[START DATA FOR PROCESSING]
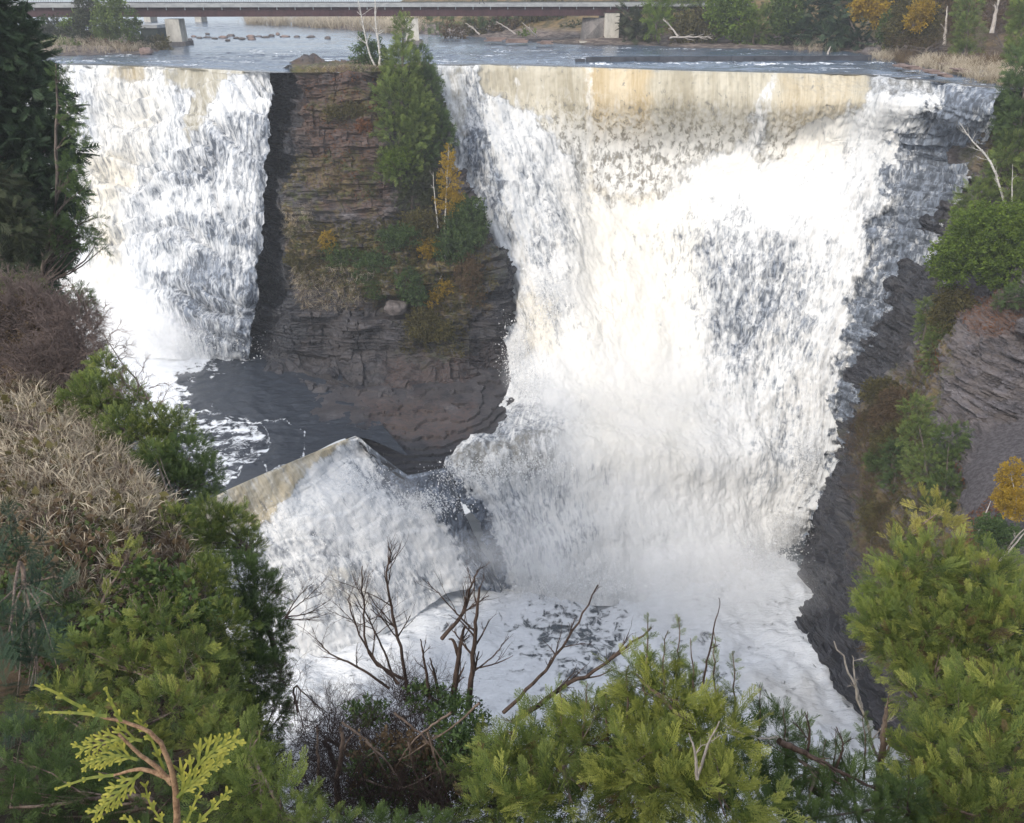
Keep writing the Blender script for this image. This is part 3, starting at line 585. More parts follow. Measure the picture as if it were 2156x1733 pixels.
# ---------------- right gorge wall ----------------
def right_wall():
    rows = [(175, [2060, 2110, 2156, 2260, 2500], [67, 65, 62, 58, 50]),
            (260, [2040, 2090, 2140, 2260, 2500], [66, 62.5, 60.5, 56, 49]),
            (380, [1990, 2060, 2130, 2260, 2500], [65.5, 61.5, 58.5, 54, 47.5]),
            (500, [1930, 2010, 2100, 2240, 2500], [64, 60.5, 56.5, 51.5, 46]),
            (600, [1870, 1980, 2080, 2220, 2500], [62.8, 58, 53.5, 48.5, 44]),
            (660, [1840, 1950, 2060, 2200, 2500], [61.6, 56.5, 51, 46.5, 42]),
            (760, [1790, 1890, 2000, 2160, 2500], [60.6, 56, 50, 45.5, 41]),
            (860, [1768, 1860, 1960, 2100, 2500], [59.8, 54.5, 49.6, 45, 39.5]),
            (905, [1762, 1850, 1960, 2090, 2500], [59.2, 53.6, 48, 44, 38]),
            (1000, [1745, 1830, 1960, 2100, 2500], [58.4, 51.5, 44.5, 38.5, 33]),
            (1100, [1700, 1810, 1930, 2080, 2500], [58, 49.5, 42, 35.5, 30]),
            (1200, [1690, 1800, 1920, 2060, 2500], [54.5, 47, 40, 33.5, 28]),
            (1330, [1695, 1790, 1900, 2050, 2500], [47, 43.5, 38, 32, 26]),
            (1450, [1752, 1820, 1920, 2050, 2500], [41.8, 39.5, 36, 31, 24]),
            (1580, [1850, 1900, 1960, 2060, 2500], [37.0, 36, 34, 30, 23]),
            (1760, [1950, 2000, 2050, 2120, 2500], [32.2, 31, 30, 27, 22])]
    C = [[PYZ(x, Y+6, .4) for x, Y in zip(rows[0][1], rows[0][2])]]
    for y, xs, Ys in rows: C.append([PY(x, y, Y) for x, Y in zip(xs, Ys)])
    G = net(C, 700, 420); px, py, d = proj(G); n = normals(G)
    J = lambda poly, fe, jit, s: Pm(poly, px, py, fe, jit, .03, s)
    scree = J([(2060, 915), (2110, 885), (2300, 850), (2400, 1300), (2150, 1180), (2020, 1130), (2020, 1000)], 10, 12, 1)
    wet = J([(1600, 450), (2030, 400), (2000, 560), (1960, 690), (1850, 820), (1800, 1000), (1840, 1100), (1850, 1300), (1870, 1500), (1960, 1700), (1500, 1700)], 30, 20, 2)
    veg = J([(1780, 870), (1870, 800), (1930, 760), (1990, 600), (2020, 640), (1990, 760), (1960, 900), (2040, 1100), (2200, 1200), (2200, 1500), (1850, 1400), (1800, 1100)], 20, 40, 3)
    veg = np.maximum(veg, ss(420, 300, py)*.9*ss(2060, 2100, px+py*.15)); rust = np.maximum(J([(2030, 630), (2180, 620), (2150, 700), (2040, 720)], 12, 18, 4), J([(2020, 1080), (2160, 1050), (2120, 1200), (2000, 1180)], 16, 20, 5))
    rust = np.maximum(rust, .7*J([(1780, 1040), (1840, 900), (1860, 1250), (1800, 1250)], 12, 20, 6))
    st = strata(G, ((2.0, .8, .35), (.7, .4, .6), (.26, .2, 1.2), (.12, .08, 2.))) 
    amp = (1-scree)*(1-.6*veg)
    G2 = G+n*(1.25*st*amp+.5*fbm(G*.3, 5)*(1-scree)+.03*noise(G*3))[..., None]
    global GW; GW = (G2, px, py)
    return gridmesh('gorge_wall', G2, M_ROCKG, dict(wet=wet*(1-veg*.5), veg=veg, rust=rust, scree=scree), smooth=False)
def _scree(m):
    nt = m.node_tree; t = NT(nt); bs = [x for x in nt.nodes if x.type == 'BSDF_PRINCIPLED'][0]
    src = bs.inputs['Base Color'].links[0].from_socket
    p = t.obj(); c = t.mix(t.mapr(t.noise(p, 5, 6, .7), .4, .62), (.07, .062, .066), (.125, .115, .12))
    nt.links.new(t.mix(t.attr('scree'), src, c), bs.inputs['Base Color'])
_scree(M_ROCKG)
struct(right_wall())

# ---------------- near and left banks (ground under the shrubs) ----------------
def near_bank():
    # left slope: rows by image height, last columns drop over the edge
    rows = [(560, [-500, -150, 20, 70, 80], [40, 33, 29.5, 29, 29]),
            (700, [-500, -150, 30, 105, 115], [30, 26, 24, 24.5, 25]),
            (850, [-500, -150, 40, 140, 150], [23, 20, 18.5, 19.5, 20]),
            (1000, [-500, -100, 100, 225, 240], [17, 15.5, 14.6, 15, 15.6]),
            (1150, [-500, -50, 150, 345, 360], [13, 12, 11.4, 12.2, 13]),
            (1350, [-500, 0, 200, 400, 420], [9.5, 8.8, 8.6, 10, 11]),
            (1600, [-400, 50, 240, 430, 450], [6.5, 6.2, 6.4, 7.6, 9])]
    C = []
    for y, xs, Ys in rows:
        r = [PY(x, y, Y) for x, Y in zip(xs, Ys)]
        e = r[-1].copy(); r += [e+np.array([.15, 1.2, -3]), e+np.array([.3, 3, -14]), np.array([e[0]+1, e[1]+5, -35])]; C.append(r)
    for pts in (((-16, 1, 4.3), (-8, 1.2, 3.6), (-4, 2.2, 2.0), (-2.2, 3.6, .2), (-1.7, 5.0, -1.6), (-1.0, 7.5, -6), (0, 11, -17), (1, 14, -35)),
                ((-16, -3, 4.4), (-6, -1.5, 4.4), (-1.5, .6, 4.2), (-.8, 2.2, 2.0), (-.6, 4.4, -1.6), (-.2, 6.4, -6), (.6, 10, -17), (1.6, 14, -35)),
                ((9, -6, 4.5), (4, -2.5, 4.5), (1.6, .6, 4.2), (1.4, 2.2, 2.0), (1.6, 4.4, -1.6), (2, 6.6, -6), (3, 11, -17), (4, 15, -35)),
                ((16, -6, 4.5), (9, -2, 4.5), (5, .8, 4.1), (4.2, 3, 1.6), (4.4, 5.4, -2), (5, 7.6, -6.5), (7, 13, -17), (9, 19, -35)),
                ((30, 0, 4.5), (16, 1, 4.5), (10, 3, 3), (8.5, 6, 0), (8.5, 9, -4), (9, 12, -9), (11, 17, -20), (14, 24, -35)),
                ((40, 8, 4.5), (28, 8, 3.5), (18, 9, 1), (14, 12, -3), (13, 15, -8), (13.5, 18, -13), (15, 22, -22), (17, 28, -35))):
        C.append([np.array(v, float) for v in pts])
    G = net(C, 420, 240); G = G+np.stack([0*G[..., 0]]*2+[.12*fbm(G*.7, 4)], -1)
    global NB; NB = G
    return gridmesh('near_bank', G, M_SOIL, {})
struct(near_bank())
# ---------------- plant templates (quads only; y = along the sprig, length 1) ----------------
class TP:
    def __init__(s): s.v = []; s.f = []; s.t = []
    def dia(s, p, d, L, w, nrm=(0, 0, 1), t0=0., t1=1., mid=.5, bend=0):
        p = np.array(p, float); d = np.array(d, float); d /= np.linalg.norm(d); n = np.array(nrm, float)
        sd = np.cross(d, n); sd /= np.linalg.norm(sd)+1e-9; k = len(s.v)
        s.v += [p, p+d*L*mid+sd*w/2+n*bend*L*.3, p+d*L-n*bend*L*.1, p+d*L*mid-sd*w/2+n*bend*L*.3]; s.t += [t0, (t0+t1)/2, t1, (t0+t1)/2]
        s.f.append([k, k+1, k+2, k+3])
    def strip(s, pts, ws, nrm=(0, 0, 1), t=None):
        pts = np.array(pts, float); d = np.gradient(pts, axis=0); n = np.array(nrm, float)
        sd = np.cross(d, n); sd /= np.linalg.norm(sd, axis=1)[:, None]+1e-9; k = len(s.v); m = len(pts)
        for i in range(m):
            s.v += [pts[i]+sd[i]*ws[i]/2, pts[i]-sd[i]*ws[i]/2]; q = i/(m-1) if t is None else t[i]; s.t += [q, q]
        for i in range(m-1): s.f.append([k+2*i, k+2*i+1, k+2*i+3, k+2*i+2])
    def get(s): return np.array(s.v), np.array(s.f), np.array(s.t)
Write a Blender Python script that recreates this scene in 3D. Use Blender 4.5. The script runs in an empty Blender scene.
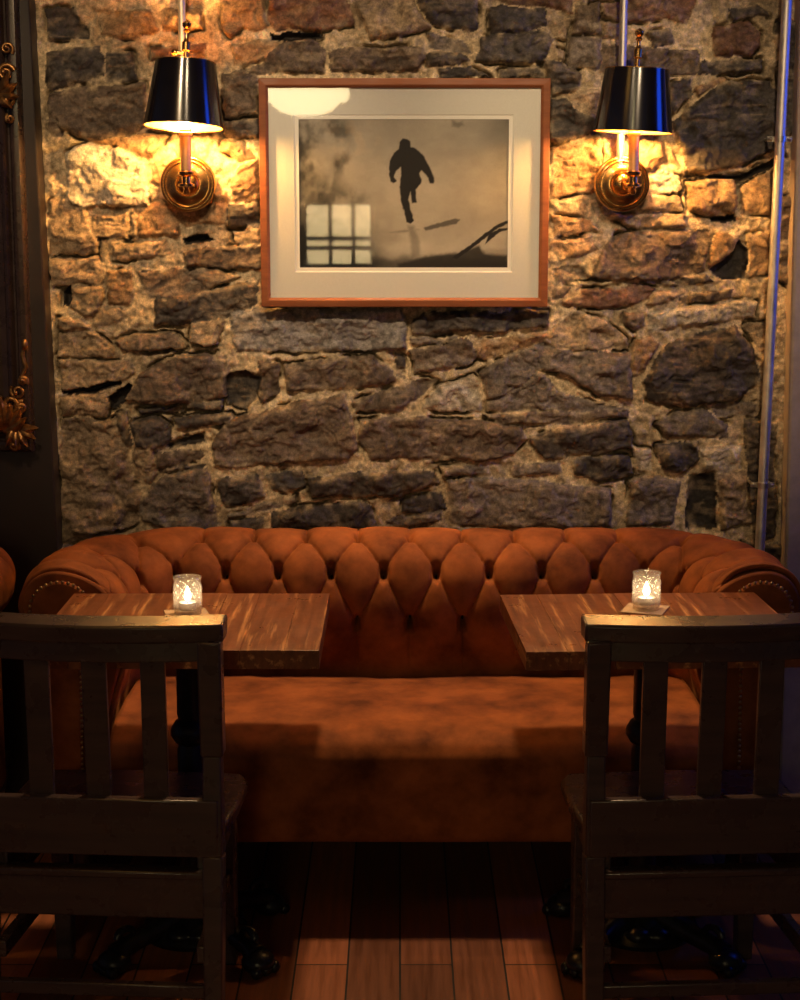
[END DATA FOR PROCESSING]
Reproduce each line holding the word "this".

Keep writing the Blender script for this image. This is part 3, starting at line 585. More parts follow. Measure the picture as if it were 2156x1733 pixels.
Write a Blender Python script that recreates this scene in 3D. Use Blender 4.5. The script runs in an empty Blender scene.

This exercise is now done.